Set on the west coast of the Megisan Kingdom, Harrow explores only a small handful of the things that make this fantasy world unique; while setting up a larger world for following stories. 

  • Long ago, the gods lived among a race of giants. The gods taught the giants their magic and guided their great civilization as it grew to cover the world. But when the gods withdrew to the heavens, the giants were overcome by raging demons, and now all that remains of their once-great empire are the handful of ruins scattered across the world. 
  • The secrets of magic disappeared with the gods, though it's said there are places of power remaining in the world and that the various mythical beasts prowling the countryside of Megisan were born from this influence. But for mortal humankind, magic is accessible only through the gods' favour or the treacherous touch of demons.
  • The world warred for the fragments of magic for centuries until King Harlan the First brought peace to the eastern lands where Megisan now lays its borders. He instituted a system used to this day of three governing bodies to ensure peace, prosperity and protection for all his subjects. From his palaces in the East, King Harlan created laws and guards dressed in red and copper to keep them; from rich mountains in the North, he allowed guilds and bankers wearing green and gold to organize the realm's wealth and development. And from the bustling cities in the West, he allowed five generals dressed in blue and silver to form a council of heroes (Vorhelt) to serve the people and protect them from threats he could not. 
  • The heroic council grows in influence and power every year, maintaining the balance between the factions of wealth and law. The greatest minds and most heroic citizens find homes within the Vorhelt halls, sharing secret technologies and resources with each other, pioneering feats of scientific progress that rival what the giants could do with magic.
  • With this newfound reliance on the mind, fear of magic grows, giving rise to an Inquisition led by the favoured of the gods. Those born with dark power given to them by demons are considered warlocks and hunted with extreme prejudice. The crown supports this growing force of Inquisitors, and the world is safer from those who consort with demons. 
  • The western coast of Megisan thrives, opening new ports and expanding cities with automatons and burgeoning electricity pioneered by Vorhelt councilman and Vivica Harrow's patron, Tomo Quinn. 
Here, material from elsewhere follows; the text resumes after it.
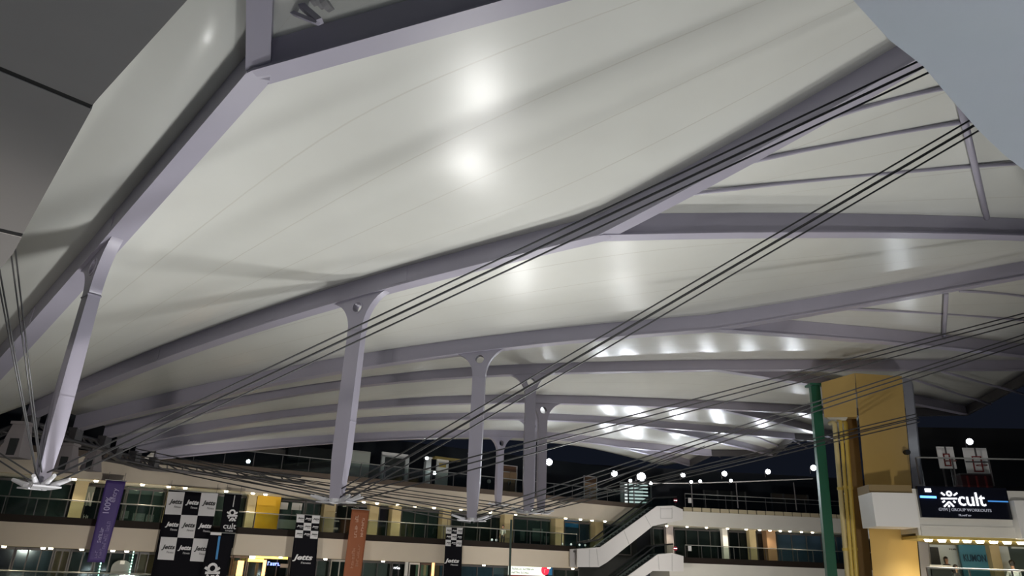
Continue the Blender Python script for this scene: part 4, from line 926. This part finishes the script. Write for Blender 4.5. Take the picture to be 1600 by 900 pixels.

  • Vivica is assigned to the western frontiers, operating primarily between Prim, the City of Knowledge, and Newton, a quiet port town. With her discovery of the young warlock, Shina, Vivica leaves Newton for the City of Knowledge, hoping to find allies with her Vorhelt comrades there. But Prim borders the plains and deserts of the South, where the Inquisition has many men. A final confrontation must be held in Prim, among the streets of colourful retailers and impressive innovations. There Vivica's friends and allies must fight to prevent chaotic ambition from spoiling the system that's kept their world in balance for so long.